- [Data lines]:
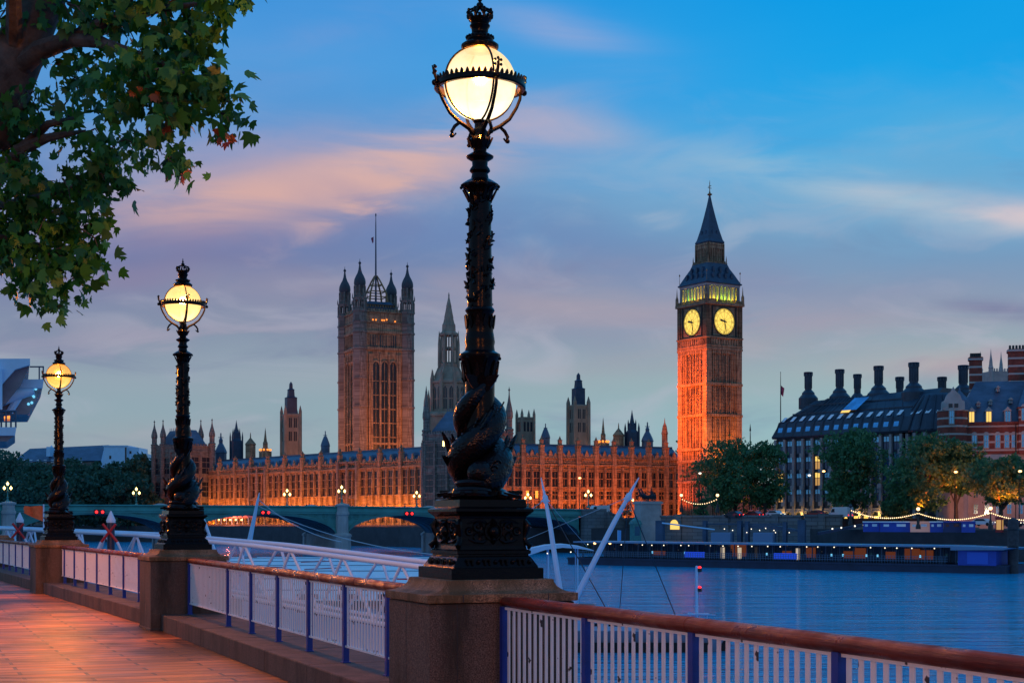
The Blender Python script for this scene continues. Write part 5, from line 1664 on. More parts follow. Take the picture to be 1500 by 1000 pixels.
for y in (-1.0, 1.0):
    s.torus((.95, y, zt + .7), .62, .09, 22, 6, Matrix.Rotation(PI / 2, 4, 'X'))
    for k in range(6):
        a = k * PI / 6; s.tube([(.95 + .6 * math.cos(a), y, zt + .7 + .6 * math.sin(a)), (.95 - .6 * math.cos(a), y, zt + .7 - .6 * math.sin(a))], .04, 5)
s.smooth = False
s.prism([(.3, zt + .55), (1.6, zt + .55), (1.75, zt + 1.5), (1.4, zt + 1.7), (.5, zt + 1.3), (.2, zt + 1.5)], -.8, .8)
s.build('chariot', 'bronze_statue', st)
s = mb(True)
s.lathe([(.42, .5), (.40, 1.1), (.27, 1.7), (.33, 2.1), (.28, 2.35), (.1, 2.45), (.1, 2.52), (.17, 2.65), (.16, 2.8), (.1, 3.0), (.02, 3.1)], 10, (.9, 0, zt))
s.tube([(.9, -.3, zt + 2.25), (.7, -.6, zt + 2.6), (.55, -.7, zt + 3.0)], [.1, .08, .06], 7)
s.tube([(.9, .3, zt + 2.25), (.5, .5, zt + 2.1), (.2, .55, zt + 2.35)], [.1, .08, .06], 7)
s.tube([(.56, -.7, zt + 1.4), (.55, -.7, zt + 3.5)], .035, 5)
for x in (1.3, 1.5):
    s.lathe([(.25, .6), (.24, 1.3), (.2, 1.7), (.08, 1.8), (.13, 1.95), (.1, 2.1), (.02, 2.15)], 8, (x, .3 if x > 1.4 else -.35, zt))
s.build('figure', 'bronze_statue', st)
kb = thing('copper_roofed_kiosk', 'small green copper kiosk below the chariot plinth', 'kiosk', (xof(931, 340), 340, 0), .3)
s = mb(); s.square([(1.0, -6), (1.0, .9), (1.2, 1.0), (.9, 1.8), (.3, 2.3), (.05, 2.8)]); s.build('wall', 'verdigris', kb)
s = mb(); s.box(-.6, .6, -1.04, -1.0, -1.6, .5); s.build('door', 'bridge_dark', kb)

# embankment wall on the far bank
ew = wall_run('embankment_wall', [(33, 345), (62, 322)], WATER - 1, zof(757, 340), 1.2, 'river_wall_stone', 'tall grey river wall between chariot statue and plane tree', .4, 3)
ew2 = wall_run('embankment_wall', [(62.5, 321), (69, 316)], WATER - 1, zof(756, 318), 1.2, 'river_wall_stone', 'short projecting length of grey river wall at the office block', .4, 1)
ew3 = wall_run('embankment_wall', [(69.3, 316), (112, 276), (220, 175)], WATER - 1, zof(776, 300), 1.2, 'river_wall_stone', 'low grey river wall below the blue kiosks and string lights', .35, 7)
tun = thing('river_wall_arch', 'small lit archway in the grey river wall', 'archway', (xof(989, 338), 337.2, 0), -.67)
s = mb(); a0 = zof(775, 338)
s.prism([(-1.1, a0), (1.1, a0), (1.1, a0 + 1.2)] + [(1.1 * math.cos(a), a0 + 1.2 + 1.0 * math.sin(a)) for a in np.linspace(.2, PI - .2, 7)] + [(-1.1, a0 + 1.2)], -.5, -.1)
s.build('lit_opening', 'pane_lit', tun)
s = mb()
for q in range(8):
    a_, b2 = PI * q / 8, PI * (q + 1) / 8
    s.prism([(1.15 * math.cos(a_), a0 + 1.2 + 1.05 * math.sin(a_)), (1.15 * math.cos(b2), a0 + 1.2 + 1.05 * math.sin(b2)), (1.6 * math.cos(b2), a0 + 1.2 + 1.5 * math.sin(b2)), (1.6 * math.cos(a_), a0 + 1.2 + 1.5 * math.sin(a_))], -.7, 0)
s.build('surround', 'river_wall_stone', tun)

# ---------------------------------------------------------------- office block with chimneys
o0 = Vector((xof(1134, 402), 402, 0)); o1 = Vector((xof(1318, 372), 372, 0))
oa = math.atan2((o1 - o0).y, (o1 - o0).x); OL = (o1 - o0).length
of = thing('office_block', 'dark bronze office block with tall round chimneys and stone piers behind the plane trees', 'building', o0, oa)
ez = zof(641, 395)
s = mb()
s.box(0, OL, 1.0, 34, -.05, ez)
turx, turR = OL + 6.0, 8.2
s.lathe([(turR - .5, -.05), (turR - .5, ez)], 16, (turx, 8, 0), PI / 16)
s.box(OL, turx + 26, 6.0, 34, -.05, ez)
s.build('wall', 'roof_bronze', of)
nb_ = 13
s = mb()
rows = [ez - .35 - 4.25 * k for k in range(5)]
for k in range(nb_ + 1):
    x = OL * k / nb_
    s.square([(.42, -.05), (.42, 4.2), (.34, 4.3), (.34, ez - .2)], (x, .65, 0))
    for z in rows[1:]:
        s.box(x - .6, x + .6, -.1, .05, z - .55, z + .55)
for k in range(9):
    a = -PI * .95 + k * PI * .95 / 8 + .1
    s.square([(.42, -.05), (.42, ez - .2)], (turx + (turR) * math.cos(a), 8 + turR * math.sin(a), 0))
s.box(-.3, OL + .3, .7, 1.02, 4.3, 5.0)
s.build('stone_pier', 'portcullis_stone', of)
s = mb()
for k in range(nb_):
    x = OL * (k + .5) / nb_; w = OL / nb_ / 2 - .5
    for q in range(7):
        a_, b2 = PI * q / 7, PI * (q + 1) / 7
        s.prism([(x + w * math.cos(a_), 2.9 + 1.2 * math.sin(a_)), (x + w * math.cos(b2), 2.9 + 1.2 * math.sin(b2)), (x + w * math.cos(b2), 4.35), (x + w * math.cos(a_), 4.35)], .5, 1.01)
s.build('arcade', 'portcullis_stone', of)
wmat = {}
def owin(w, h, m):
    s = mb(); s.cur = 0; s.box(-w / 2, w / 2, -.06, .0, h * .62, h); s.cur = 1; s.box(-w / 2, w / 2, -.03, .0, 0, h * .58)
    s.cur = 2; s.box(-.06, .06, -.1, .0, 0, h); s.box(-w / 2 - .12, w / 2 + .12, -.12, .0, h * .58, h * .62); s.box(-w / 2 - .12, -w / 2, -.12, 0, 0, h); s.box(w / 2, w / 2 + .12, -.12, 0, 0, h)
    return s.build('window', [m, 'pane_mid' if m != 'pane_lit' else 'pane_lit_dim', 'roof_bronze'], of)
mat('pane_mid', (0.03, 0.08, 0.16), 0.1)
LITW = {(4, 1), (4, 2), (0, 2), (0, 3), (7, 2)}
for k in range(nb_):
    for r in range(4):
        m_ = 'pane_lit' if (k, r) in LITW else 'pane_blue'
        p = (OL * (k + .5) / nb_, .98, rows[r] - 3.7)
        if m_ not in wmat:
            wmat[m_] = owin(OL / nb_ - 1.5, 3.3, m_); wmat[m_].location = p
        else: copy_part(wmat[m_], p)
for k in range(7):
    a = -PI * .83 + k * PI * .95 / 8 + .1
    for r in range(4):
        copy_part(wmat['pane_blue'], (turx + (turR - .46) * math.cos(a), 8 + (turR - .46) * math.sin(a), rows[r] - 3.7), a + PI / 2)
for k in range(nb_):
    x = OL * (k + .5) / nb_
    s = mb(); s.box(-.7, .7, .90, .95, 2.2, 3.0); s.build('arcade_lamp', 'pane_lit', of, (x, 0, 0))
    if k % 2 == 0: light('arcade_light', 'POINT', (x + 1.3, -.4, 3.4), (1, .55, .10), 170, .2, of)
# roof
rzt = zof(579, 378)
rz1, rz2, rz3 = zof(618, 395), zof(606, 395), zof(584, 408)
s = mb()
s.loft([[(-.8, .2, ez), (turx, .2, ez), (turx, 34, ez), (-.8, 34, ez)], [(-.9, .0, ez + .5), (turx, 0, ez + .5), (turx, 34, ez + .5), (-.9, 34, ez + .5)],
        [(.6, 1.4, rz1), (turx, 1.4, rz1), (turx, 32.6, rz1), (.6, 32.6, rz1)], [(6.2, 9.5, rz3 - .9), (turx, 9.5, rz3), (turx, 24, rz3), (6.2, 24, rz3 - .9)]])
s.lathe([(turR + .6, ez), (turR + .7, ez + .5), (turR - .6, rz1), (4.4, rzt - .6), (3.6, rzt)], 16, (turx, 8, 0), PI / 16)
s.box(turx, turx + 26, 6, 34, ez, rz3 - 2)
for k in range(nb_ * 2 + 1):      # standing ribs up the slope
    x = OL * k / nb_ / 2
    if k % 2 == 0:
        s.tube([(x, .0, ez + .4), (max(x, .6), 1.3, rz1 + .1), (max(x, 7.2) * .72 + OL * .14, 9.4, rz3 - .6)], .26, 4)
    else:
        s.tube([(x, 1.35, rz1 + .15), (max(x, 7.2) * .72 + OL * .14, 9.4, rz3 - .6)], .12, 4)
for k in range(16):
    a = 2 * PI * k / 16
    s.tube([(turx + (turR + .7) * math.cos(a), 8 + (turR + .7) * math.sin(a), ez + .5), (turx + (turR - .5) * math.cos(a), 8 + (turR - .5) * math.sin(a), rz1 + .1), (turx + 4.4 * math.cos(a), 8 + 4.4 * math.sin(a), rzt - .6)], .24, 4)
for q in (.33, .66): s.box(3, turx - 5, 1.4 + 8.1 * q - .1, 1.4 + 8.1 * q + .1, rz1 + (rz3 - rz1) * q, rz1 + (rz3 - rz1) * q + .3)
s.build('roof', 'roof_bronze', of)
g = g2 = None
for k in range(nb_):
    x = OL * (k + .5) / nb_
    w = mb(); w.add([(-.72, 0, 0), (.72, 0, 0), (.72, .75, 2.2), (-.72, .75, 2.2)], [(0, 1, 2, 3)])
    p = (x, .14, ez + .75)
    g = w.build('roof_window', 'pane_sky', of, p) if g and 0 else (w.build('roof_window', 'pane_blue', of, p) if g is None else copy_part(g, p))
    w = mb(); w.add([(-.55, 0, 0), (.55, 0, 0), (.95, 1.15, 1.25), (-.15, 1.15, 1.25)], [(0, 1, 2, 3)])
    p = (x, 1.30 + .25, rz1 + .45)
    g2 = w.build('skylight', 'white_roof', of, p) if g2 is None else copy_part(g2, p)
for k in range(7):
    a = -PI * .83 + k * PI * .95 / 8 + .1
    copy_part(g, (turx + (turR + .35) * math.cos(a), 8 + (turR + .35) * math.sin(a), ez + .75), a + PI / 2)
    copy_part(g2, (turx + (turR - .75) * math.cos(a), 8 + (turR - .75) * math.sin(a), rz1 + .4), a + PI / 2)
w = mb(); w.cur = 0; w.add([(0, 0, 0), (4.6, 0, 0), (6.4, 3.0, 3.3), (1.9, 3.0, 3.3)], [(0, 1, 2, 3)]); w.cur = 1; w.add([(-.3, -.15, -.6), (2.4, -.15, -.6), (2.9, -.02, 0), (.1, -.02, 0)], [(0, 1, 2, 3)])
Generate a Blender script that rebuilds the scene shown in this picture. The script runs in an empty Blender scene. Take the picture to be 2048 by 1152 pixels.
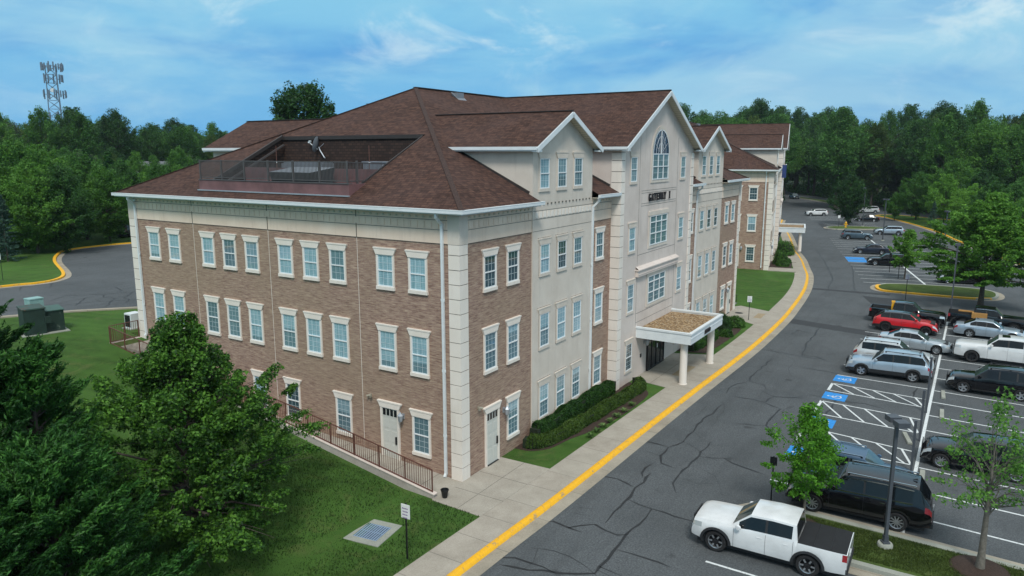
import bpy, math, random
import numpy as np
from mathutils import Vector, Matrix
S = bpy.context.scene
C = S.collection
R = math.radians
# ---------------------------------------------------------------- camera, sky, sun, exposure
cam = bpy.data.objects.new("camera", bpy.data.cameras.new("camera"))
C.objects.link(cam); S.camera = cam
YAW, PITCH = 32.137, -10.507
cam.location = (-27.26, -20.013, 15.943)
cam.rotation_euler = (R(90 + PITCH), 0, R(YAW - 90))
cam.data.sensor_width = 36; cam.data.lens = 1466.9 / 2048 * 36
cam.data.clip_end = 6000; cam.data.clip_start = 0.5
S.view_settings.view_transform = 'Standard'; S.view_settings.look = 'None'
S.view_settings.exposure = 0.62; S.view_settings.gamma = 1
SUN_EL, SUN_AZ = 52, 215      # azimuth measured counter-clockwise from +x
w = bpy.data.worlds.new("World"); S.world = w; w.use_nodes = True
nt = w.node_tree; N = nt.nodes; L = nt.links; N.clear()
out = N.new('ShaderNodeOutputWorld'); bg = N.new('ShaderNodeBackground'); L.new(bg.outputs[0], out.inputs[0])
sky = N.new('ShaderNodeTexSky'); sky.sky_type = 'NISHITA'; sky.sun_disc = False
sky.sun_elevation = R(SUN_EL); sky.sun_rotation = R(90 - SUN_AZ); sky.air_density = 1.3; sky.dust_density = 1.0; sky.ozone_density = 2.0
tc = N.new('ShaderNodeTexCoord'); sep = N.new('ShaderNodeSeparateXYZ'); L.new(tc.outputs['Generated'], sep.inputs[0])
# clouds: two layers of stretched noise over the sky directions
def wn(scale, detail, rough, dist, zs, off):
    mp = N.new('ShaderNodeMapping'); mp.inputs['Scale'].default_value = (1, 1, zs); mp.inputs['Location'].default_value = off
    L.new(tc.outputs['Generated'], mp.inputs[0])
    n = N.new('ShaderNodeTexNoise'); n.inputs['Scale'].default_value = scale; n.inputs['Detail'].default_value = detail
    n.inputs['Roughness'].default_value = rough; n.inputs['Distortion'].default_value = dist
    L.new(mp.outputs[0], n.inputs['Vector']); return n.outputs['Fac']
def wramp(src, a, b, ca=(0, 0, 0, 1), cb=(1, 1, 1, 1)):
    r = N.new('ShaderNodeValToRGB'); r.color_ramp.elements[0].position = a; r.color_ramp.elements[1].position = b
    r.color_ramp.elements[0].color = ca; r.color_ramp.elements[1].color = cb; r.color_ramp.interpolation = 'EASE'
    L.new(src, r.inputs[0]); return r.outputs[0]
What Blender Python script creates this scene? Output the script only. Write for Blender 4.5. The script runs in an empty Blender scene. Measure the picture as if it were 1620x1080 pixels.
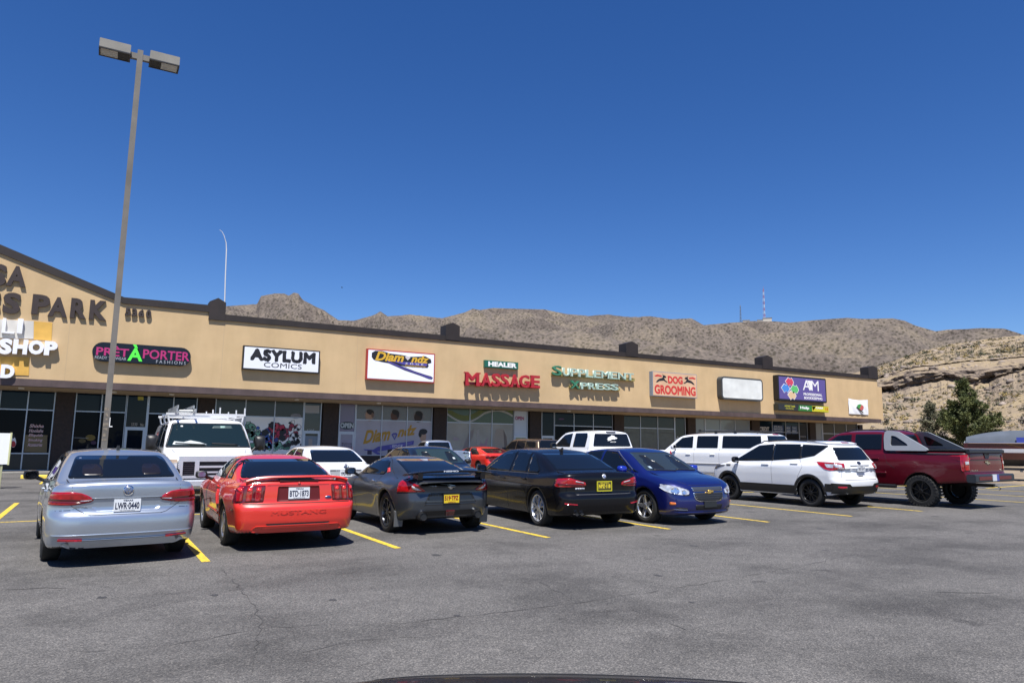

- [Short problem]: Above are the records; repeat their lines from the first through the line containing "s = mb(); s.box(-.6, .6, -1.04, -1.0, -1.6, .5);", and leave out each picture.

- [Response for this exercise]:
The Blender Python script for this scene continues. Write part 5, from line 1664 on. More parts follow. Take the picture to be 1500 by 1000 pixels.
for y in (-1.0, 1.0):
    s.torus((.95, y, zt + .7), .62, .09, 22, 6, Matrix.Rotation(PI / 2, 4, 'X'))
    for k in range(6):
        a = k * PI / 6; s.tube([(.95 + .6 * math.cos(a), y, zt + .7 + .6 * math.sin(a)), (.95 - .6 * math.cos(a), y, zt + .7 - .6 * math.sin(a))], .04, 5)
s.smooth = False
s.prism([(.3, zt + .55), (1.6, zt + .55), (1.75, zt + 1.5), (1.4, zt + 1.7), (.5, zt + 1.3), (.2, zt + 1.5)], -.8, .8)
s.build('chariot', 'bronze_statue', st)
s = mb(True)
s.lathe([(.42, .5), (.40, 1.1), (.27, 1.7), (.33, 2.1), (.28, 2.35), (.1, 2.45), (.1, 2.52), (.17, 2.65), (.16, 2.8), (.1, 3.0), (.02, 3.1)], 10, (.9, 0, zt))
s.tube([(.9, -.3, zt + 2.25), (.7, -.6, zt + 2.6), (.55, -.7, zt + 3.0)], [.1, .08, .06], 7)
s.tube([(.9, .3, zt + 2.25), (.5, .5, zt + 2.1), (.2, .55, zt + 2.35)], [.1, .08, .06], 7)
s.tube([(.56, -.7, zt + 1.4), (.55, -.7, zt + 3.5)], .035, 5)
for x in (1.3, 1.5):
    s.lathe([(.25, .6), (.24, 1.3), (.2, 1.7), (.08, 1.8), (.13, 1.95), (.1, 2.1), (.02, 2.15)], 8, (x, .3 if x > 1.4 else -.35, zt))
s.build('figure', 'bronze_statue', st)
kb = thing('copper_roofed_kiosk', 'small green copper kiosk below the chariot plinth', 'kiosk', (xof(931, 340), 340, 0), .3)
s = mb(); s.square([(1.0, -6), (1.0, .9), (1.2, 1.0), (.9, 1.8), (.3, 2.3), (.05, 2.8)]); s.build('wall', 'verdigris', kb)
s = mb(); s.box(-.6, .6, -1.04, -1.0, -1.6, .5); s.build('door', 'bridge_dark', kb)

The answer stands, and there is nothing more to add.